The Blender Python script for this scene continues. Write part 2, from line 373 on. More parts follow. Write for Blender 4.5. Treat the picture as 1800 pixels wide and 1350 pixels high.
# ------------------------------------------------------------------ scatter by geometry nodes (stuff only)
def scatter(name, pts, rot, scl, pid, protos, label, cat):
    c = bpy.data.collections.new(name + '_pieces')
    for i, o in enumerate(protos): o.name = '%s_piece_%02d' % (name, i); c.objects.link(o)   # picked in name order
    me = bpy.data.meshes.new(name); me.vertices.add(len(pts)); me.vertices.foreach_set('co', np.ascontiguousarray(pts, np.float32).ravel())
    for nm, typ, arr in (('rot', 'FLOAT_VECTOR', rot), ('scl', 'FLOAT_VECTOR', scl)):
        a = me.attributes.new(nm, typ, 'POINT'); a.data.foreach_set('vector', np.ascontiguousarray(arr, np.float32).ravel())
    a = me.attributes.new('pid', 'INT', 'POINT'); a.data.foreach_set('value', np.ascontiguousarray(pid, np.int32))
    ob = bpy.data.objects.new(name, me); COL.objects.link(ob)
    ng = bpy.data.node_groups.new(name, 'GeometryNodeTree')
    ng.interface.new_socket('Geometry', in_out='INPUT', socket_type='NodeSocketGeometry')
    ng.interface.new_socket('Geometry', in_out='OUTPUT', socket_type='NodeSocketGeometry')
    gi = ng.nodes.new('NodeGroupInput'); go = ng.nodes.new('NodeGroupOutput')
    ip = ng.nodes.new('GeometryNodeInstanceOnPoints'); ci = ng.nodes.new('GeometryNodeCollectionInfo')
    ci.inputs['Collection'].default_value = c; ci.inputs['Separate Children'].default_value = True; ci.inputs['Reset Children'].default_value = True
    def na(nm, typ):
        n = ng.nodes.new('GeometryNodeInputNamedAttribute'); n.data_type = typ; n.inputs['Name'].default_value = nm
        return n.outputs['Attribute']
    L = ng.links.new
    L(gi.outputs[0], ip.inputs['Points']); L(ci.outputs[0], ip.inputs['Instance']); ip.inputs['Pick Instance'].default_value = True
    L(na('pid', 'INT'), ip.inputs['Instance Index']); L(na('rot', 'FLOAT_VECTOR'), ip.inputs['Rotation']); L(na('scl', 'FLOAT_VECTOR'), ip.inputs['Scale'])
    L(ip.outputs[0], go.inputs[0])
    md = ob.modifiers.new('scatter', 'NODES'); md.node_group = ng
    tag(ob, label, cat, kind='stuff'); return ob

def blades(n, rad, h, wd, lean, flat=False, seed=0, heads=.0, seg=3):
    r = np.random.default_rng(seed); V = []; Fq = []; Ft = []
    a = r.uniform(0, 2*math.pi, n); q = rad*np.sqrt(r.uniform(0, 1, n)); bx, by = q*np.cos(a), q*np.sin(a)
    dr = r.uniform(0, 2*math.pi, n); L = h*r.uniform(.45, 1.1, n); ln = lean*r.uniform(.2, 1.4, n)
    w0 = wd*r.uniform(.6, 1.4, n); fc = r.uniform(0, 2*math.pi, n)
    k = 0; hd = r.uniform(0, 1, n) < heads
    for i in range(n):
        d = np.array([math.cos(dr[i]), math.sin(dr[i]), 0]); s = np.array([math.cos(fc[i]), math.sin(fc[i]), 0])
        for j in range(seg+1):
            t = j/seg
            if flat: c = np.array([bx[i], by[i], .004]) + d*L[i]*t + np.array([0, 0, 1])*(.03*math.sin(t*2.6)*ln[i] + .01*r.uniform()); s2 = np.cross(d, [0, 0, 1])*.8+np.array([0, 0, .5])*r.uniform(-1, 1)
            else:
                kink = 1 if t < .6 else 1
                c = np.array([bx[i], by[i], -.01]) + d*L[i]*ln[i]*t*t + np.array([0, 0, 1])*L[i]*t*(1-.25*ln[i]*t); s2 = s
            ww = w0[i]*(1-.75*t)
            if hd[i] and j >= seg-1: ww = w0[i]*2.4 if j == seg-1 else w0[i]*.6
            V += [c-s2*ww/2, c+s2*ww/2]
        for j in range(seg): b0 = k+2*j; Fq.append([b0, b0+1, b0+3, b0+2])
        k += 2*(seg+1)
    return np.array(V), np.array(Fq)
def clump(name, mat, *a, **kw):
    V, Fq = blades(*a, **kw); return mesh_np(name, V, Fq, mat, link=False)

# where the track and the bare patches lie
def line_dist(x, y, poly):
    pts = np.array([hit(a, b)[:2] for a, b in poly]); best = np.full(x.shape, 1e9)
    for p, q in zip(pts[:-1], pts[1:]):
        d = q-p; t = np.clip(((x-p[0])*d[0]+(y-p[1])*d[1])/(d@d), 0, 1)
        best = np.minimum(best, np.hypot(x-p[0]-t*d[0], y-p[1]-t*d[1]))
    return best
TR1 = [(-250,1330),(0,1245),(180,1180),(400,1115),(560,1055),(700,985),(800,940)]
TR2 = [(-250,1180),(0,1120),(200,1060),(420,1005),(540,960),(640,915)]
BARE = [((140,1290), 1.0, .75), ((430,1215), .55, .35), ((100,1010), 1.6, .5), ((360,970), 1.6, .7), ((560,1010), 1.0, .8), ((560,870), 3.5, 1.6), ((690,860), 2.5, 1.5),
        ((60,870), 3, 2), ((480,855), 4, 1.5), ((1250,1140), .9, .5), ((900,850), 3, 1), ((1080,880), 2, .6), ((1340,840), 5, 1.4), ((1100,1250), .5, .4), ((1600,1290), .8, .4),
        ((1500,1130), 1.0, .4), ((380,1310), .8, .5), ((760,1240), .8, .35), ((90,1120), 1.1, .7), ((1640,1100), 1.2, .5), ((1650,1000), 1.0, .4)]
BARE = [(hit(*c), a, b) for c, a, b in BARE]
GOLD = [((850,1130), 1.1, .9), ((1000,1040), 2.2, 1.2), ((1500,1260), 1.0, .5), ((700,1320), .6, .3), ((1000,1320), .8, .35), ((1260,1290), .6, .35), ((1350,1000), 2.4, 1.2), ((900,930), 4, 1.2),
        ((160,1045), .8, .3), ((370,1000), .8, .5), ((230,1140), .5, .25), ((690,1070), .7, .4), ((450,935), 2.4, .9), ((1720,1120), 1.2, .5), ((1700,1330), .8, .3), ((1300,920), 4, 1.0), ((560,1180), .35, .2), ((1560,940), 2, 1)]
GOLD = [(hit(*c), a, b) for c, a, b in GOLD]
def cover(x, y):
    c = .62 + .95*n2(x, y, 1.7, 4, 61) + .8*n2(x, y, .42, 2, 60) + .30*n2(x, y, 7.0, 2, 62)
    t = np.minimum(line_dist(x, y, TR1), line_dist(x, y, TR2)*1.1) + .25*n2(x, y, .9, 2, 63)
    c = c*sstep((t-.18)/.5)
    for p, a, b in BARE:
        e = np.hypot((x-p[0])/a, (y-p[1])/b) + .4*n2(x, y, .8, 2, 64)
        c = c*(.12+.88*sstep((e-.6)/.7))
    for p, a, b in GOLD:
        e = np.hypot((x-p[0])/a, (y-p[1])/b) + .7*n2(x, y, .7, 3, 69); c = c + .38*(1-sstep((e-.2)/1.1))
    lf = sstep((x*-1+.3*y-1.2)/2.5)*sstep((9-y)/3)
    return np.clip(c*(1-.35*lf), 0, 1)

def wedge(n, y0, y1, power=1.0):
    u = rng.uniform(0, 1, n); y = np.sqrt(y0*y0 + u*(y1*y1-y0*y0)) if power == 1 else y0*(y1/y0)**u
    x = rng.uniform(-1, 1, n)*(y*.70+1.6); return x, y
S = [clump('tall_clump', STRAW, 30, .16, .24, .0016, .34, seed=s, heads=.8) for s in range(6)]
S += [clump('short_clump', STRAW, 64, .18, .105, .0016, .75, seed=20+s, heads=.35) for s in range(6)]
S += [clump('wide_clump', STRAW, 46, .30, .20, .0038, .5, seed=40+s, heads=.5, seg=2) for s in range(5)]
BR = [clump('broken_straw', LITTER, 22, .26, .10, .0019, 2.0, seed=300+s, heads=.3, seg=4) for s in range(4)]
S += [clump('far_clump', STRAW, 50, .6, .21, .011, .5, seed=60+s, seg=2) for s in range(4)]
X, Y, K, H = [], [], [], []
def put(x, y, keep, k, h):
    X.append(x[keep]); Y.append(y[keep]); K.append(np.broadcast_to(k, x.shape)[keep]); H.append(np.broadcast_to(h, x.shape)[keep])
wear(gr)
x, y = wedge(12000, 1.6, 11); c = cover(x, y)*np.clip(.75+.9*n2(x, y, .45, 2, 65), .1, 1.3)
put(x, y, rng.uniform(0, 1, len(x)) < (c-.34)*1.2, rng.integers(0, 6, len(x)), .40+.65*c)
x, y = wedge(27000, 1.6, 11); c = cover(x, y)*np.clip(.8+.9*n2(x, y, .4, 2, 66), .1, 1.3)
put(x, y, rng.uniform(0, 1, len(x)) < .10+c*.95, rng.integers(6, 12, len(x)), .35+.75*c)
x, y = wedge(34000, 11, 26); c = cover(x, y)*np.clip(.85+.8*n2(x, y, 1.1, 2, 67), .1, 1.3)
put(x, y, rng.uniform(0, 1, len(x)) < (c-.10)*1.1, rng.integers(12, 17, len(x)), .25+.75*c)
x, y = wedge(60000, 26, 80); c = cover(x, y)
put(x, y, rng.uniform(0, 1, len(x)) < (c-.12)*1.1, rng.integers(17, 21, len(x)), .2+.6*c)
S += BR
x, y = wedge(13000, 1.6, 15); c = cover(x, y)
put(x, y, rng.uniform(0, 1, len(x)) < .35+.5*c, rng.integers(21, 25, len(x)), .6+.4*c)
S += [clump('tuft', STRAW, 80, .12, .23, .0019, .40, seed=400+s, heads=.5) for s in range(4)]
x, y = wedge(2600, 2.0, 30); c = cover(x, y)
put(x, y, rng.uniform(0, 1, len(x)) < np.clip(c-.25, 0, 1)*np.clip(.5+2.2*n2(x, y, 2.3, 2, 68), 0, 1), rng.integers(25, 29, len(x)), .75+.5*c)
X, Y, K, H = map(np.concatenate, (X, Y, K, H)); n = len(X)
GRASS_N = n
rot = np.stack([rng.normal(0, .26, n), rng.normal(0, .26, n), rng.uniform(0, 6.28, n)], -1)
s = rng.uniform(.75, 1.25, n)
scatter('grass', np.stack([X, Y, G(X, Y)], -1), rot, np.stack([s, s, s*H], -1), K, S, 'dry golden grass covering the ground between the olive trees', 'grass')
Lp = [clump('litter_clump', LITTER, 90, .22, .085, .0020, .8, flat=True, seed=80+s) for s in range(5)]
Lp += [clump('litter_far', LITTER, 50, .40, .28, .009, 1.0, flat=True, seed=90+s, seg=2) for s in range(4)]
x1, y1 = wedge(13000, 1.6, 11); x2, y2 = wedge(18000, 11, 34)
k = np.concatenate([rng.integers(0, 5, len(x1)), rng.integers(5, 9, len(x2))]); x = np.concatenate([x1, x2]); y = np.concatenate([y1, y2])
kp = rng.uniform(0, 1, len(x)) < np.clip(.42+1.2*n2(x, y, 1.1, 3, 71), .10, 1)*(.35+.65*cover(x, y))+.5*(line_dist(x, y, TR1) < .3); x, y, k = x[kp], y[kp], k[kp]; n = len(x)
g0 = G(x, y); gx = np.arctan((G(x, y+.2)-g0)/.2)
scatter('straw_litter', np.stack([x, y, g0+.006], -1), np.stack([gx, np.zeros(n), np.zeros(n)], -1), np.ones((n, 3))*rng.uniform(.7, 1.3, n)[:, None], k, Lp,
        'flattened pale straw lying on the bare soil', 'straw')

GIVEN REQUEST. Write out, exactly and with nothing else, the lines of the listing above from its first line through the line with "tag(ob, label, cat, kind='stuff');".

ANSWER FOR THIS EXERCISE.
The Blender Python script for this scene continues. Write part 2, from line 373 on. More parts follow. Write for Blender 4.5. Treat the picture as 1800 pixels wide and 1350 pixels high.
# ------------------------------------------------------------------ scatter by geometry nodes (stuff only)
def scatter(name, pts, rot, scl, pid, protos, label, cat):
    c = bpy.data.collections.new(name + '_pieces')
    for i, o in enumerate(protos): o.name = '%s_piece_%02d' % (name, i); c.objects.link(o)   # picked in name order
    me = bpy.data.meshes.new(name); me.vertices.add(len(pts)); me.vertices.foreach_set('co', np.ascontiguousarray(pts, np.float32).ravel())
    for nm, typ, arr in (('rot', 'FLOAT_VECTOR', rot), ('scl', 'FLOAT_VECTOR', scl)):
        a = me.attributes.new(nm, typ, 'POINT'); a.data.foreach_set('vector', np.ascontiguousarray(arr, np.float32).ravel())
    a = me.attributes.new('pid', 'INT', 'POINT'); a.data.foreach_set('value', np.ascontiguousarray(pid, np.int32))
    ob = bpy.data.objects.new(name, me); COL.objects.link(ob)
    ng = bpy.data.node_groups.new(name, 'GeometryNodeTree')
    ng.interface.new_socket('Geometry', in_out='INPUT', socket_type='NodeSocketGeometry')
    ng.interface.new_socket('Geometry', in_out='OUTPUT', socket_type='NodeSocketGeometry')
    gi = ng.nodes.new('NodeGroupInput'); go = ng.nodes.new('NodeGroupOutput')
    ip = ng.nodes.new('GeometryNodeInstanceOnPoints'); ci = ng.nodes.new('GeometryNodeCollectionInfo')
    ci.inputs['Collection'].default_value = c; ci.inputs['Separate Children'].default_value = True; ci.inputs['Reset Children'].default_value = True
    def na(nm, typ):
        n = ng.nodes.new('GeometryNodeInputNamedAttribute'); n.data_type = typ; n.inputs['Name'].default_value = nm
        return n.outputs['Attribute']
    L = ng.links.new
    L(gi.outputs[0], ip.inputs['Points']); L(ci.outputs[0], ip.inputs['Instance']); ip.inputs['Pick Instance'].default_value = True
    L(na('pid', 'INT'), ip.inputs['Instance Index']); L(na('rot', 'FLOAT_VECTOR'), ip.inputs['Rotation']); L(na('scl', 'FLOAT_VECTOR'), ip.inputs['Scale'])
    L(ip.outputs[0], go.inputs[0])
    md = ob.modifiers.new('scatter', 'NODES'); md.node_group = ng
    tag(ob, label, cat, kind='stuff'); return ob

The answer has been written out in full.